*Provided data*
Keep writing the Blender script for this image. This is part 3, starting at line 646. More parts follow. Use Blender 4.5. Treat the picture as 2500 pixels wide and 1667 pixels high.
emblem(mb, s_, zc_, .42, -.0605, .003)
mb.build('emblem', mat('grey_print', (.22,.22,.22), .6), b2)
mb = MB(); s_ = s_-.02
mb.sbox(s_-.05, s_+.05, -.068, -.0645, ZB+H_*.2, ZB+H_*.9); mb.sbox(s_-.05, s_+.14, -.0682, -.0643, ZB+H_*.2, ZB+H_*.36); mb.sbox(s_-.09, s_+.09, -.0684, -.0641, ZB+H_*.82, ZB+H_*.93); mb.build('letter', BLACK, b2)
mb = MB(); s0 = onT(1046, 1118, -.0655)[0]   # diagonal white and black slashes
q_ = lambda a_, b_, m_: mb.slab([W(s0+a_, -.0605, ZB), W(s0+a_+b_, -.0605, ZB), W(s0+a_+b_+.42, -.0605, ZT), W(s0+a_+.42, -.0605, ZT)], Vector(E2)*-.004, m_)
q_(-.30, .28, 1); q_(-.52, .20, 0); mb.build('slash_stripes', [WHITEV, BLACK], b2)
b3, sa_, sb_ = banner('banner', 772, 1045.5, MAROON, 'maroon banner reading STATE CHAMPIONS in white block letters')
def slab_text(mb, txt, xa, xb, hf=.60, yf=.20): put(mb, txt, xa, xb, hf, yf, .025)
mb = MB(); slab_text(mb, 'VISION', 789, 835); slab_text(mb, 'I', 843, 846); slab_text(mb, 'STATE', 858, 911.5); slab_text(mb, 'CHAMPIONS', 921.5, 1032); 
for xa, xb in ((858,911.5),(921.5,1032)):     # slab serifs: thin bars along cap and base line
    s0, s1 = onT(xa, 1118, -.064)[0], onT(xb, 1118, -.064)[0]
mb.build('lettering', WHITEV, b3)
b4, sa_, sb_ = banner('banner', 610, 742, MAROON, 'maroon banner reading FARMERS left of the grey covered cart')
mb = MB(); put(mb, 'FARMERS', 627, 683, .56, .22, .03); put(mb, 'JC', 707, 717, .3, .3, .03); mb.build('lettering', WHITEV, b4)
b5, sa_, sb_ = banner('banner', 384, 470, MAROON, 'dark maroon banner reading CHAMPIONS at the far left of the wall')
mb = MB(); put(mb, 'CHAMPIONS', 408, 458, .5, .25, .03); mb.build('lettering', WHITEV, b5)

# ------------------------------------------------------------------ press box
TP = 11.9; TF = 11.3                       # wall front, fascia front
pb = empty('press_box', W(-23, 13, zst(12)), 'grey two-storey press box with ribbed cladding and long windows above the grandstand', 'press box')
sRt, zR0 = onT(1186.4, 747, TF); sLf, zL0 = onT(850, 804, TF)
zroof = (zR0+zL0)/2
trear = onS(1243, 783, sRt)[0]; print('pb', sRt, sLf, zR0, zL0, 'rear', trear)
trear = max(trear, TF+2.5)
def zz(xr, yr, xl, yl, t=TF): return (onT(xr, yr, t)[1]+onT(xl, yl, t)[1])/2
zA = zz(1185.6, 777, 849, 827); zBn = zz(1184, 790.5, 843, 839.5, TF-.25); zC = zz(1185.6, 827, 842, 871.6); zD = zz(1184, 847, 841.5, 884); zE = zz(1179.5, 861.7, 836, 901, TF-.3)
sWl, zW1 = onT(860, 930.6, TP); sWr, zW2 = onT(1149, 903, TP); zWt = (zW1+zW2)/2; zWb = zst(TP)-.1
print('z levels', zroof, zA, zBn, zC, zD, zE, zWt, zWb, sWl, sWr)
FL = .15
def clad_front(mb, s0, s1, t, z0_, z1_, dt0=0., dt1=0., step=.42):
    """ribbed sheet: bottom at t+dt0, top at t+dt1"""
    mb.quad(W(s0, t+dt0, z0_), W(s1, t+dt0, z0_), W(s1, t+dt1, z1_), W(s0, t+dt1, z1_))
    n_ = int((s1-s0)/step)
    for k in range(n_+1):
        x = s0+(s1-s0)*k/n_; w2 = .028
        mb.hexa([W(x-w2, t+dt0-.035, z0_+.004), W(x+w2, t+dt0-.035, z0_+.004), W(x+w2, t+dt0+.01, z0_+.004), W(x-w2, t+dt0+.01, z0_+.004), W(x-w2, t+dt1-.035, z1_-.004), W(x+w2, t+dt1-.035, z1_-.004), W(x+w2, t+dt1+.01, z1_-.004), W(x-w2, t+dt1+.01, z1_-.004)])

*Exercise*
Type out the full listing again, exactly as given.

*Response to the exercise*
Keep writing the Blender script for this image. This is part 3, starting at line 646. More parts follow. Use Blender 4.5. Treat the picture as 2500 pixels wide and 1667 pixels high.
emblem(mb, s_, zc_, .42, -.0605, .003)
mb.build('emblem', mat('grey_print', (.22,.22,.22), .6), b2)
mb = MB(); s_ = s_-.02
mb.sbox(s_-.05, s_+.05, -.068, -.0645, ZB+H_*.2, ZB+H_*.9); mb.sbox(s_-.05, s_+.14, -.0682, -.0643, ZB+H_*.2, ZB+H_*.36); mb.sbox(s_-.09, s_+.09, -.0684, -.0641, ZB+H_*.82, ZB+H_*.93); mb.build('letter', BLACK, b2)
mb = MB(); s0 = onT(1046, 1118, -.0655)[0]   # diagonal white and black slashes
q_ = lambda a_, b_, m_: mb.slab([W(s0+a_, -.0605, ZB), W(s0+a_+b_, -.0605, ZB), W(s0+a_+b_+.42, -.0605, ZT), W(s0+a_+.42, -.0605, ZT)], Vector(E2)*-.004, m_)
q_(-.30, .28, 1); q_(-.52, .20, 0); mb.build('slash_stripes', [WHITEV, BLACK], b2)
b3, sa_, sb_ = banner('banner', 772, 1045.5, MAROON, 'maroon banner reading STATE CHAMPIONS in white block letters')
def slab_text(mb, txt, xa, xb, hf=.60, yf=.20): put(mb, txt, xa, xb, hf, yf, .025)
mb = MB(); slab_text(mb, 'VISION', 789, 835); slab_text(mb, 'I', 843, 846); slab_text(mb, 'STATE', 858, 911.5); slab_text(mb, 'CHAMPIONS', 921.5, 1032); 
for xa, xb in ((858,911.5),(921.5,1032)):     # slab serifs: thin bars along cap and base line
    s0, s1 = onT(xa, 1118, -.064)[0], onT(xb, 1118, -.064)[0]
mb.build('lettering', WHITEV, b3)
b4, sa_, sb_ = banner('banner', 610, 742, MAROON, 'maroon banner reading FARMERS left of the grey covered cart')
mb = MB(); put(mb, 'FARMERS', 627, 683, .56, .22, .03); put(mb, 'JC', 707, 717, .3, .3, .03); mb.build('lettering', WHITEV, b4)
b5, sa_, sb_ = banner('banner', 384, 470, MAROON, 'dark maroon banner reading CHAMPIONS at the far left of the wall')
mb = MB(); put(mb, 'CHAMPIONS', 408, 458, .5, .25, .03); mb.build('lettering', WHITEV, b5)

# ------------------------------------------------------------------ press box
TP = 11.9; TF = 11.3                       # wall front, fascia front
pb = empty('press_box', W(-23, 13, zst(12)), 'grey two-storey press box with ribbed cladding and long windows above the grandstand', 'press box')
sRt, zR0 = onT(1186.4, 747, TF); sLf, zL0 = onT(850, 804, TF)
zroof = (zR0+zL0)/2
trear = onS(1243, 783, sRt)[0]; print('pb', sRt, sLf, zR0, zL0, 'rear', trear)
trear = max(trear, TF+2.5)
def zz(xr, yr, xl, yl, t=TF): return (onT(xr, yr, t)[1]+onT(xl, yl, t)[1])/2
zA = zz(1185.6, 777, 849, 827); zBn = zz(1184, 790.5, 843, 839.5, TF-.25); zC = zz(1185.6, 827, 842, 871.6); zD = zz(1184, 847, 841.5, 884); zE = zz(1179.5, 861.7, 836, 901, TF-.3)
sWl, zW1 = onT(860, 930.6, TP); sWr, zW2 = onT(1149, 903, TP); zWt = (zW1+zW2)/2; zWb = zst(TP)-.1
print('z levels', zroof, zA, zBn, zC, zD, zE, zWt, zWb, sWl, sWr)
FL = .15
def clad_front(mb, s0, s1, t, z0_, z1_, dt0=0., dt1=0., step=.42):
    """ribbed sheet: bottom at t+dt0, top at t+dt1"""
    mb.quad(W(s0, t+dt0, z0_), W(s1, t+dt0, z0_), W(s1, t+dt1, z1_), W(s0, t+dt1, z1_))
    n_ = int((s1-s0)/step)
    for k in range(n_+1):
        x = s0+(s1-s0)*k/n_; w2 = .028
        mb.hexa([W(x-w2, t+dt0-.035, z0_+.004), W(x+w2, t+dt0-.035, z0_+.004), W(x+w2, t+dt0+.01, z0_+.004), W(x-w2, t+dt0+.01, z0_+.004), W(x-w2, t+dt1-.035, z1_-.004), W(x+w2, t+dt1-.035, z1_-.004), W(x+w2, t+dt1+.01, z1_-.004), W(x-w2, t+dt1+.01, z1_-.004)])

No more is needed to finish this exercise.